Greek regulators have allowed Attica Group to buy the 48.5% stake it didn’t already own in local rival Hellenic Seaways (HSW).
The decision, announced late on Thursday, is the epilogue to a longstanding feud over HSW that pitched interests aligned with the company’s previous management against Italy’s Grimaldi Group, which had amassed the 48.5% stake in a failed bid to wrest control of HSW.
The bitter struggle was resolved last year, when Attica Group emerged as a white knight to buy 50.3% of HSW from Greece’s Piraeus Bank and other minority shareholders. Attica then agreed to buy Grimaldi's stake too.
The Hellenic Competition Authority has now approved the latter deal, which creates the largest Greek ferry operator by far, with a combined fleet of about 30 conventional passengerships, fast ferries and catamarans.
However, it imposed some remedial measures to ensure competition is maintained on several routes in the Aegean.
The watchdog has accepted Attica’s offer to withdraw, or reduce, its calls on some routes between Attica and the Greek islands. Attica has also pledged to maintain fare prices steady on some key Aegean routes for between thee and five years and also to increase routes to remote islands that are usually unprofitable.

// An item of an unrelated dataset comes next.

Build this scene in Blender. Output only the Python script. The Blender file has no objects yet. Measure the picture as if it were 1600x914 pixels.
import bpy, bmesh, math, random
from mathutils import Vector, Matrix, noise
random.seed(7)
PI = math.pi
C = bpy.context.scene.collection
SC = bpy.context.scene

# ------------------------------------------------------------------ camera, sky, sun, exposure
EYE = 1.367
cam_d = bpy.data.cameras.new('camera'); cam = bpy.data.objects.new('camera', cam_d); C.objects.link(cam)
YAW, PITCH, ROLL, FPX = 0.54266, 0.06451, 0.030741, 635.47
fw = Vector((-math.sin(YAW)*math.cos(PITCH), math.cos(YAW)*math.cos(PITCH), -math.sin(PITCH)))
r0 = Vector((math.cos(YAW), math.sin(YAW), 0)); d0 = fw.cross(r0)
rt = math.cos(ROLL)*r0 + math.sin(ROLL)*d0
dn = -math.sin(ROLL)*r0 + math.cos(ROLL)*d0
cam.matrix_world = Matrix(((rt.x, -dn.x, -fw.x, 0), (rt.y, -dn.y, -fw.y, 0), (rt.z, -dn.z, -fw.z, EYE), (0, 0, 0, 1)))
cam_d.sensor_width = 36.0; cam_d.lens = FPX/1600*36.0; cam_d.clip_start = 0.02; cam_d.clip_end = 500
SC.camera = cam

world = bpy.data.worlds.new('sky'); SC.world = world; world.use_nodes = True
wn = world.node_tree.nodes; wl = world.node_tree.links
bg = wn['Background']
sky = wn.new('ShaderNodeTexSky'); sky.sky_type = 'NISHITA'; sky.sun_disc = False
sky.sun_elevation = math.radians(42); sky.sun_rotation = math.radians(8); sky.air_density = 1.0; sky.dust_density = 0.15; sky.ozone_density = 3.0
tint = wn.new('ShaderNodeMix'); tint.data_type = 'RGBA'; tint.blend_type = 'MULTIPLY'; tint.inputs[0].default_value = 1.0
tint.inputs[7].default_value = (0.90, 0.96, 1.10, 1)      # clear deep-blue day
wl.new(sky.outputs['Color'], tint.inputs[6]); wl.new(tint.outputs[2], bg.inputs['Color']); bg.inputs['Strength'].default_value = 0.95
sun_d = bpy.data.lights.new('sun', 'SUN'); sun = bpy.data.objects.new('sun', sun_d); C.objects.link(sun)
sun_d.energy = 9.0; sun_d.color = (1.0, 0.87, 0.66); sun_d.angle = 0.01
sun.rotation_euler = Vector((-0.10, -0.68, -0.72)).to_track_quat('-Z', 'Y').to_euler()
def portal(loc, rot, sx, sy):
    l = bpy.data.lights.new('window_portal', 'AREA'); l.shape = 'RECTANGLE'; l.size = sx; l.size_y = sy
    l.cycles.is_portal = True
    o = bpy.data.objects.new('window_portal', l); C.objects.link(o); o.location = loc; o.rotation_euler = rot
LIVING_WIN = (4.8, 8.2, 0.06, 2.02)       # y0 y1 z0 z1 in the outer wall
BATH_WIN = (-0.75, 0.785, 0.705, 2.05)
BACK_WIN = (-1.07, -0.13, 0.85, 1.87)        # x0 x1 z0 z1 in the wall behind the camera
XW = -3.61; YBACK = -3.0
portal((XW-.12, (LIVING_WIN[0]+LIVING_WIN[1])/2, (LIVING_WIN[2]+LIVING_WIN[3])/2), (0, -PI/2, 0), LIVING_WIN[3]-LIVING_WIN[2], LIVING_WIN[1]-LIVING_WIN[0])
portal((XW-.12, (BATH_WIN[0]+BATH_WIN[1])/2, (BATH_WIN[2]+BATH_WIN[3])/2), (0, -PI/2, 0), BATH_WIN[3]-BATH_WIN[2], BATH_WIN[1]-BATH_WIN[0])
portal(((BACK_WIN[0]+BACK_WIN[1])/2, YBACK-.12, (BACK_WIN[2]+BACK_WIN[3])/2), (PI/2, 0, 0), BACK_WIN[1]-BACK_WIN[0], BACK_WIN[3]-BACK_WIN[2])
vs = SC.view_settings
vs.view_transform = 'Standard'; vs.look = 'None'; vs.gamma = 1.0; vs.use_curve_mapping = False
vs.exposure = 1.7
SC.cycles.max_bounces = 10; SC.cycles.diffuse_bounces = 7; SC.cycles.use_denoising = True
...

Attica has already agreed to sell two of its ships to Grimaldi as part of the deal: the 30,900-gt Superfast XII (built 2002), which it owns; and the 4,927-gt Highspeed 7 (ex-Highspeed 5, built 2005), which is owned by HSW.
As TradeWinds reported, the two vessels’ combined purchase price of €99.5m ($120m) exceeds the €78.5m that Attica is spending on Grimaldi’s HSW stake.
When Attica announced its acquisition of a 50.3% stake in HSW, it said it would spend €30.6m in cash and 24.15 million new Attica shares, to be issued in a future capital increase, to gain control of the company.
Attica Group is 89.5%-owned by Greece’s Marfin Investment Group (MIG).